## WHAT YOU HAVE TO DO
Write out the listing below again, precisely as it is given.

============================================================

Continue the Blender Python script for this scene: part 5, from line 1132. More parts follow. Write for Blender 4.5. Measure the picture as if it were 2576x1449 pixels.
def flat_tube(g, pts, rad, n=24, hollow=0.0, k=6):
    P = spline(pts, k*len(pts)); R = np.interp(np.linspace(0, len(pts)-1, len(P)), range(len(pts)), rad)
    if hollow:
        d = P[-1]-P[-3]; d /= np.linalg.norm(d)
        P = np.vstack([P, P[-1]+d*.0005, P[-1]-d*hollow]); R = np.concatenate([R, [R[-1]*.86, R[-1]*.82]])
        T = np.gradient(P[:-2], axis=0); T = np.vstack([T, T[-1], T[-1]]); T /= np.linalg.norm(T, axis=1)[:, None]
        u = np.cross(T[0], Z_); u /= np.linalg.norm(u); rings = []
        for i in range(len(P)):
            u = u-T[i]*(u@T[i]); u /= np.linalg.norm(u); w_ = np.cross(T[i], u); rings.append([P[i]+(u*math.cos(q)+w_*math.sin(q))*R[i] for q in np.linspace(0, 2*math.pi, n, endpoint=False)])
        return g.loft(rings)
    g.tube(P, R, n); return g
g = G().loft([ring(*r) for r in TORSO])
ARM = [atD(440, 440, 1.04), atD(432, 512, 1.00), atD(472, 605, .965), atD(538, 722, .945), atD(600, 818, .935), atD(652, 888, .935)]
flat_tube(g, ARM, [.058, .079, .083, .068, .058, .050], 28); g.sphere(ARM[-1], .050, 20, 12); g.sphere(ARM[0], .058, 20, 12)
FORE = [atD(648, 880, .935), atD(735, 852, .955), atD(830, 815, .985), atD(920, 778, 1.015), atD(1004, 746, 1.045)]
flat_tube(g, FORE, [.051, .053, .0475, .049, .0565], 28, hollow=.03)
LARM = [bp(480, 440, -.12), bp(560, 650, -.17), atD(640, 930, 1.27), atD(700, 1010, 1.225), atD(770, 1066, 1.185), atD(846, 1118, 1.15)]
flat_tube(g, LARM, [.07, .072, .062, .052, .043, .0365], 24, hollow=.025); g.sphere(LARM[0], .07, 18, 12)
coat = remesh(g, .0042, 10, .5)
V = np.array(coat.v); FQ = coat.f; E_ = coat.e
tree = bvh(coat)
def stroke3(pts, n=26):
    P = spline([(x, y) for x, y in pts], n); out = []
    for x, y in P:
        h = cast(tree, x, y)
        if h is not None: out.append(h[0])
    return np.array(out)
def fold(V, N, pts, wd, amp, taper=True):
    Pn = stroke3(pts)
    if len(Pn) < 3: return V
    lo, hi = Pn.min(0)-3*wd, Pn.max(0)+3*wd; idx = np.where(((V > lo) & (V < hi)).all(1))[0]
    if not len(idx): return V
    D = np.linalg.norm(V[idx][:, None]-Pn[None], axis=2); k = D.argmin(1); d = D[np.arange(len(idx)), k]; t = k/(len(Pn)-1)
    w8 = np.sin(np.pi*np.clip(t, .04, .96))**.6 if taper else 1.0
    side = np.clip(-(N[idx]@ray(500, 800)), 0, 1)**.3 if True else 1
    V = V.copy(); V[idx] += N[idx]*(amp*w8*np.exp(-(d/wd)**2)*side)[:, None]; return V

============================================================

## RESPONSE BELOW
Continue the Blender Python script for this scene: part 5, from line 1132. More parts follow. Write for Blender 4.5. Measure the picture as if it were 2576x1449 pixels.
def flat_tube(g, pts, rad, n=24, hollow=0.0, k=6):
    P = spline(pts, k*len(pts)); R = np.interp(np.linspace(0, len(pts)-1, len(P)), range(len(pts)), rad)
    if hollow:
        d = P[-1]-P[-3]; d /= np.linalg.norm(d)
        P = np.vstack([P, P[-1]+d*.0005, P[-1]-d*hollow]); R = np.concatenate([R, [R[-1]*.86, R[-1]*.82]])
        T = np.gradient(P[:-2], axis=0); T = np.vstack([T, T[-1], T[-1]]); T /= np.linalg.norm(T, axis=1)[:, None]
        u = np.cross(T[0], Z_); u /= np.linalg.norm(u); rings = []
        for i in range(len(P)):
            u = u-T[i]*(u@T[i]); u /= np.linalg.norm(u); w_ = np.cross(T[i], u); rings.append([P[i]+(u*math.cos(q)+w_*math.sin(q))*R[i] for q in np.linspace(0, 2*math.pi, n, endpoint=False)])
        return g.loft(rings)
    g.tube(P, R, n); return g
g = G().loft([ring(*r) for r in TORSO])
ARM = [atD(440, 440, 1.04), atD(432, 512, 1.00), atD(472, 605, .965), atD(538, 722, .945), atD(600, 818, .935), atD(652, 888, .935)]
flat_tube(g, ARM, [.058, .079, .083, .068, .058, .050], 28); g.sphere(ARM[-1], .050, 20, 12); g.sphere(ARM[0], .058, 20, 12)
FORE = [atD(648, 880, .935), atD(735, 852, .955), atD(830, 815, .985), atD(920, 778, 1.015), atD(1004, 746, 1.045)]
flat_tube(g, FORE, [.051, .053, .0475, .049, .0565], 28, hollow=.03)
LARM = [bp(480, 440, -.12), bp(560, 650, -.17), atD(640, 930, 1.27), atD(700, 1010, 1.225), atD(770, 1066, 1.185), atD(846, 1118, 1.15)]
flat_tube(g, LARM, [.07, .072, .062, .052, .043, .0365], 24, hollow=.025); g.sphere(LARM[0], .07, 18, 12)
coat = remesh(g, .0042, 10, .5)
V = np.array(coat.v); FQ = coat.f; E_ = coat.e
tree = bvh(coat)
def stroke3(pts, n=26):
    P = spline([(x, y) for x, y in pts], n); out = []
    for x, y in P:
        h = cast(tree, x, y)
        if h is not None: out.append(h[0])
    return np.array(out)
def fold(V, N, pts, wd, amp, taper=True):
    Pn = stroke3(pts)
    if len(Pn) < 3: return V
    lo, hi = Pn.min(0)-3*wd, Pn.max(0)+3*wd; idx = np.where(((V > lo) & (V < hi)).all(1))[0]
    if not len(idx): return V
    D = np.linalg.norm(V[idx][:, None]-Pn[None], axis=2); k = D.argmin(1); d = D[np.arange(len(idx)), k]; t = k/(len(Pn)-1)
    w8 = np.sin(np.pi*np.clip(t, .04, .96))**.6 if taper else 1.0
    side = np.clip(-(N[idx]@ray(500, 800)), 0, 1)**.3 if True else 1
    V = V.copy(); V[idx] += N[idx]*(amp*w8*np.exp(-(d/wd)**2)*side)[:, None]; return V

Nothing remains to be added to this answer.